There is probably no nature religion among races above mere savagery which has not had a priesthood; but an examination of other examples would scarcely bring out any important feature that has not been already illustrated. Among higher religions orthodox Islam has never had real priests, doing religious acts on behalf of others, though it has, like Protestant churches, leaders of public devotion (imāms) and an important class of privileged religious teachers (‘ulemā). But a distinction of grades of holiness gained by ascetic life has never been entirely foreign to the Eastern mind, and in the popular faith of Mahommedan peoples something very like priesthood has crept in by this channel. For where holiness is associated with ascetic practices the masses can never attain to a perfect life, and naturally tend to lean on the professors of special sanctity as the mediators of their religious welfare. The best example, however, of a full-blown priestly system with a monastic hierarchy grafted in this way on a religion originally not priestly is found in Tibetan Buddhism (see Lamaism), and similar causes undoubtedly had their share in the development of sacerdotalism in the Christian Church. The idea of priestly asceticism expressed in the celibacy of the clergy belongs also to certain types of heathen and especially Semitic priesthood, to those above all in which the priestly service is held to have a magical or theurgic quality.  (W. R. S.; O. C. W.) 

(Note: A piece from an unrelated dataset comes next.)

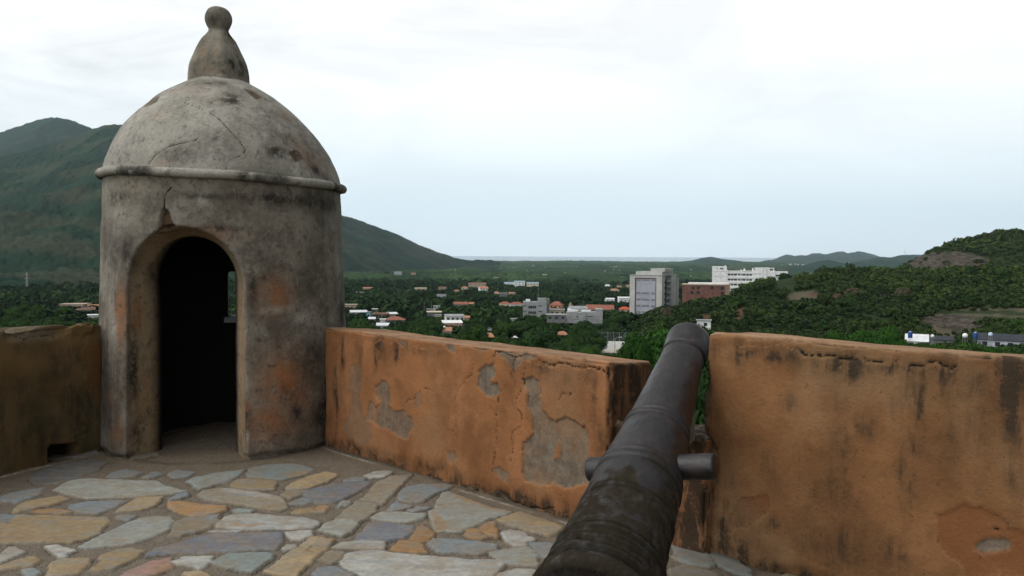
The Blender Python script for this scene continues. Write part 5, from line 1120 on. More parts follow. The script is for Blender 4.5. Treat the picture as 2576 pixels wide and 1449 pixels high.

  1. For the Greek priests, see, besides Schömann and other works on Greek antiquities, Newton, Essays on Art and Archaeology, p. 136 seq. (from epigraphic material). See also for Greek as well as Roman priest, art. “Sacerdos” (Sacerdotium) in Warre Cornish's Concise Dict. of Greek and Roman Antiquities.
  2. On the Roman priests, see in general Marquardt, Römische Staatsverwaltung, vol. iii., and for the pontiffs in particular the art. “Sacerdos” in Warre Cornish's Concise Dict., also Pontifex.
  3. Cf. especially Nöldeke's Tabari, p. 450 seq.
  4. Mĕshuggā‘, 2 Kings ix. 11, Jer. xxix. 26—a term of contempt applied to prophets. (See Hebrew Religion.)
  5. For examples, see Palmyra and Philistines; see further, Lucian, De dea syria, 36, for Hierapolis; Zosimus i. 58, for Aphaea; Pliny, H. N. xxxvii. 58 (compared with Lucian, ut supra, and Movers, Phoenizier, i. 655), for the temple of Melkart at Tyre.
  6. This appears even in the words used as synonyms for “priest” שמר הסף ,משרת, which exactly corresponds to sādin and ḥājib. That the name of כהן was borrowed from the Canaanites appears certain, for that out of the multiplicity of words for soothsayers and the like common to Hebrew and Arabic (either formed from a common root or expressing exactly the same idea—יִדְעֹנִי, ‘arrāf; חֹבֵר, ḥabīr; חֹזֶה, רֹאֶה, ḥāzi; קֹסֵם, cf. istiķsām) the two nations should have chosen the same one independently to mean a priest is, in view of the great difference in character between old Hebrew and Canaanite priesthoods, inconceivable. Besides כהן Hebrew has the word כמר (pl. כמרים), which, however, is not applied to priests of the national religion. This, in fact, is the old Aramaic word for a priest (with suffixed article, kumrā). Its origin is obscure. In the Aramaic papyri discovered near Assouan (Syene) כמר is priest of the gods (Cowley and Sayce, Pap. E. line 15), presumably Khnum and Set; and in Sachau's Pap. I. line 5, כמריא definitely mean the priests of the god Ḥnûb. This coincides with the Hebrew use of the term as idolatrous priests, Hos. x. 5; Zeph. i. 4 ; 2 Kings xxiii. 5.
  7. It is not clear from 1 Sam. ii. 15 whether even at Shiloh the priest had anything to do with sacrifice, whether those who burned the fat were the worshippers themselves or some subordinate ministers of the Temple. Certainly it was not the “priest” who did so, for he in this narrative is always in the singular. Hophni and Phinehas are not called priests, though they bore the ark and so were priests in the sense of Josh. iii.
  8. See 1 Sam. ii. 36, a passage written after the hereditary dignity of the sons of Zadok at Jerusalem was well established.
  9. 2 Kings xxiii. 7; cf. Deut. xxiii. 18, where “dogs” = the later Galli; cf. Corp. insc. sem. i. 93 seq.
  10. Cf. the impression which the ritual produced on the Greeks, Bernays's Theophrastus, pp. 85, in seq.